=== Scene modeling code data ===
== == ==

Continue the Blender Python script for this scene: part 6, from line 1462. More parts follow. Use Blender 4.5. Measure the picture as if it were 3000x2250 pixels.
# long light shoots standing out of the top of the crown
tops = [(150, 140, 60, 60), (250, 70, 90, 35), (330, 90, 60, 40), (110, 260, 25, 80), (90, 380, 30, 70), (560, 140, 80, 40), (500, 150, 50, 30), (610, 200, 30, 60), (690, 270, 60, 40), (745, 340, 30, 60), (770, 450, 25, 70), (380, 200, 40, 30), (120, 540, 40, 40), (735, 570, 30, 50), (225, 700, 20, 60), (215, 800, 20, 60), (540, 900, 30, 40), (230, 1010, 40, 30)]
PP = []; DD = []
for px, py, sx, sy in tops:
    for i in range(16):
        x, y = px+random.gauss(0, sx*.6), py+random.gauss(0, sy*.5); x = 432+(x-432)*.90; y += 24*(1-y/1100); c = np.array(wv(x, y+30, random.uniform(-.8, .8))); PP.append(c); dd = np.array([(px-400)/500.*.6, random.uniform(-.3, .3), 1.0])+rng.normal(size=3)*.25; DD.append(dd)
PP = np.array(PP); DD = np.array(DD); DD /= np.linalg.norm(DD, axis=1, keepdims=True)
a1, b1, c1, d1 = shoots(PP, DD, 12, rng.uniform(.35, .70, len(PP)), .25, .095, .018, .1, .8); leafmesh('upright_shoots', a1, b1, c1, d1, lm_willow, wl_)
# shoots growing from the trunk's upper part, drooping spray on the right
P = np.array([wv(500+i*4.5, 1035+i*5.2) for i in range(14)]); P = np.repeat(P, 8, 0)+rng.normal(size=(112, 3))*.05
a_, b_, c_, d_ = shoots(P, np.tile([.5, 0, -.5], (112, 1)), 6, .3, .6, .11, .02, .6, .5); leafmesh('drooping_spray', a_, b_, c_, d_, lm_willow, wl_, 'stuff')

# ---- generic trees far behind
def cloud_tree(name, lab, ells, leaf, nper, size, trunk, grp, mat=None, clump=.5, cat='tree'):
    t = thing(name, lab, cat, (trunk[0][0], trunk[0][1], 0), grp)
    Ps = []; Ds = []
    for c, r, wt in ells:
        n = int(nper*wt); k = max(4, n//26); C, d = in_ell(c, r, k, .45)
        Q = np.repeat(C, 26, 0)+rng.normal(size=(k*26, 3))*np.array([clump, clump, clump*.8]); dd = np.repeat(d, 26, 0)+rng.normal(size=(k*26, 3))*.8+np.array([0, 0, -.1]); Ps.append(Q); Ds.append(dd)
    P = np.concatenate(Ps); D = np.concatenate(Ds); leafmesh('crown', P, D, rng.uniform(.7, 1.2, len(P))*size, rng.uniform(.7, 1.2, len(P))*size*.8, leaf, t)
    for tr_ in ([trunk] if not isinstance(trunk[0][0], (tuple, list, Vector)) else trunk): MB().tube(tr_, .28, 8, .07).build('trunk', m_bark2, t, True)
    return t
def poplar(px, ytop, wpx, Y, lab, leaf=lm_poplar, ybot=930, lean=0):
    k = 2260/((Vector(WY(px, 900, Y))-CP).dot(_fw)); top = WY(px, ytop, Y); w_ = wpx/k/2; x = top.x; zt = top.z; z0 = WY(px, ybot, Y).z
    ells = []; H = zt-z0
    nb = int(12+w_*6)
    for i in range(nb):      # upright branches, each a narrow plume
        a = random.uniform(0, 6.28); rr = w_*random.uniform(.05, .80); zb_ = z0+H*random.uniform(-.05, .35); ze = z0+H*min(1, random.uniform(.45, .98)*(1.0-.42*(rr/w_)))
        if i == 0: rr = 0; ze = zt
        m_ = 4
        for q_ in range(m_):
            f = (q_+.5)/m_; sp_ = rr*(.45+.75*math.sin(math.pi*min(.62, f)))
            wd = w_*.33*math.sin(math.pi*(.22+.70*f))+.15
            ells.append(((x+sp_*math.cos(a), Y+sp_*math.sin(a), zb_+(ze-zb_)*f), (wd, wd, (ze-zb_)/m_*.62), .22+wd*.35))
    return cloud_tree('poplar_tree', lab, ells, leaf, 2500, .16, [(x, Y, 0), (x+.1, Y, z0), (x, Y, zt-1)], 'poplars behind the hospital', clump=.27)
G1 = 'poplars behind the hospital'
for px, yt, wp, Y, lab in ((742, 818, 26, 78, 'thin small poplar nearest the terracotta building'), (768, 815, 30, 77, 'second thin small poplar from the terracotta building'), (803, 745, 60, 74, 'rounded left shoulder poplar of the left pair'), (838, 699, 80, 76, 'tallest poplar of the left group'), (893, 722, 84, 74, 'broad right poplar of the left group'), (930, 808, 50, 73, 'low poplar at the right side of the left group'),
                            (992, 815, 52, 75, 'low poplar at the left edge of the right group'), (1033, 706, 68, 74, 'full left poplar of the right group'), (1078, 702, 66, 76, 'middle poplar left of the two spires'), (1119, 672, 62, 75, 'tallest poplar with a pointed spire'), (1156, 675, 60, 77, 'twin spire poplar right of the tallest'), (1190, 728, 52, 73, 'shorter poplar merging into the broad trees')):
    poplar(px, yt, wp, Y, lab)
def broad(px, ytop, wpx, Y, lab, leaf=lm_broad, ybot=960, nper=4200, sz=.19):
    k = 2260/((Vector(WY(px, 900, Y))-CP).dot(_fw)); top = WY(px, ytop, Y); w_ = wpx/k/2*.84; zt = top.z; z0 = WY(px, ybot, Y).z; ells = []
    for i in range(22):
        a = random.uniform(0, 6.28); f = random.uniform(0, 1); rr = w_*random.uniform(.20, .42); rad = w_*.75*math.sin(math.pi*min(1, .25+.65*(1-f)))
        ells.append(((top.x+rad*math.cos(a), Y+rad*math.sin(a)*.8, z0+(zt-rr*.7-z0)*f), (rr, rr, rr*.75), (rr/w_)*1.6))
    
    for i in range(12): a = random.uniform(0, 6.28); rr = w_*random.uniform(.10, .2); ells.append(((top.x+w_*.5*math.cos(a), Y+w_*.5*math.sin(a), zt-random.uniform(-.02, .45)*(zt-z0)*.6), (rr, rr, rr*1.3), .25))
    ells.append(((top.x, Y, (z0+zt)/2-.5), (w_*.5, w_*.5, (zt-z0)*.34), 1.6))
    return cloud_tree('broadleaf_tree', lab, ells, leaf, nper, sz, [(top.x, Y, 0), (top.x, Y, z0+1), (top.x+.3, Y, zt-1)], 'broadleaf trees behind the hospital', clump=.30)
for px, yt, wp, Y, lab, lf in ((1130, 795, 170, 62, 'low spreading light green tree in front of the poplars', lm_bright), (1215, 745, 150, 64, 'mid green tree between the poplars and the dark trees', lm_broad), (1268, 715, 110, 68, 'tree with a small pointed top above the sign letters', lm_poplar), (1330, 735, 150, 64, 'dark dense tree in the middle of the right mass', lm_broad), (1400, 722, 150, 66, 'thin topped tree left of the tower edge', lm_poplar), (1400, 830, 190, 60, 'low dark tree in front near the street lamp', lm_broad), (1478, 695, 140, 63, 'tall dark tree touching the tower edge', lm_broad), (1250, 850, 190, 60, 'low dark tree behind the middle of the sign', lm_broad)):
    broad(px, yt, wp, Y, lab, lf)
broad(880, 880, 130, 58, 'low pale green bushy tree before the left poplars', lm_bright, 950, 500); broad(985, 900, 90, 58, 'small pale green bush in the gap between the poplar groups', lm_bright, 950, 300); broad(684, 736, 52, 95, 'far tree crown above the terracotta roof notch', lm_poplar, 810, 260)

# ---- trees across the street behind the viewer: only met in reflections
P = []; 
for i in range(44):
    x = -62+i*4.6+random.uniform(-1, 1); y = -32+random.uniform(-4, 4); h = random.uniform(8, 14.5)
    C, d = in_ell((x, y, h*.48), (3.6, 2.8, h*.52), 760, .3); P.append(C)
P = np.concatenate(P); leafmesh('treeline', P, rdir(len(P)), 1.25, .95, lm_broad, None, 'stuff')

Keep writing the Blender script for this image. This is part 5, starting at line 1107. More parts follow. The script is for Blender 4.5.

== == ==

=== What the exercise asks ===
Reproduce the records above exactly, from the first line through the line containing "lm_willow, wl_, 'stuff')", and output nothing else.

=== Response to this exercise ===
Continue the Blender Python script for this scene: part 6, from line 1462. More parts follow. Use Blender 4.5. Measure the picture as if it were 3000x2250 pixels.
# long light shoots standing out of the top of the crown
tops = [(150, 140, 60, 60), (250, 70, 90, 35), (330, 90, 60, 40), (110, 260, 25, 80), (90, 380, 30, 70), (560, 140, 80, 40), (500, 150, 50, 30), (610, 200, 30, 60), (690, 270, 60, 40), (745, 340, 30, 60), (770, 450, 25, 70), (380, 200, 40, 30), (120, 540, 40, 40), (735, 570, 30, 50), (225, 700, 20, 60), (215, 800, 20, 60), (540, 900, 30, 40), (230, 1010, 40, 30)]
PP = []; DD = []
for px, py, sx, sy in tops:
    for i in range(16):
        x, y = px+random.gauss(0, sx*.6), py+random.gauss(0, sy*.5); x = 432+(x-432)*.90; y += 24*(1-y/1100); c = np.array(wv(x, y+30, random.uniform(-.8, .8))); PP.append(c); dd = np.array([(px-400)/500.*.6, random.uniform(-.3, .3), 1.0])+rng.normal(size=3)*.25; DD.append(dd)
PP = np.array(PP); DD = np.array(DD); DD /= np.linalg.norm(DD, axis=1, keepdims=True)
a1, b1, c1, d1 = shoots(PP, DD, 12, rng.uniform(.35, .70, len(PP)), .25, .095, .018, .1, .8); leafmesh('upright_shoots', a1, b1, c1, d1, lm_willow, wl_)
# shoots growing from the trunk's upper part, drooping spray on the right
P = np.array([wv(500+i*4.5, 1035+i*5.2) for i in range(14)]); P = np.repeat(P, 8, 0)+rng.normal(size=(112, 3))*.05
a_, b_, c_, d_ = shoots(P, np.tile([.5, 0, -.5], (112, 1)), 6, .3, .6, .11, .02, .6, .5); leafmesh('drooping_spray', a_, b_, c_, d_, lm_willow, wl_, 'stuff')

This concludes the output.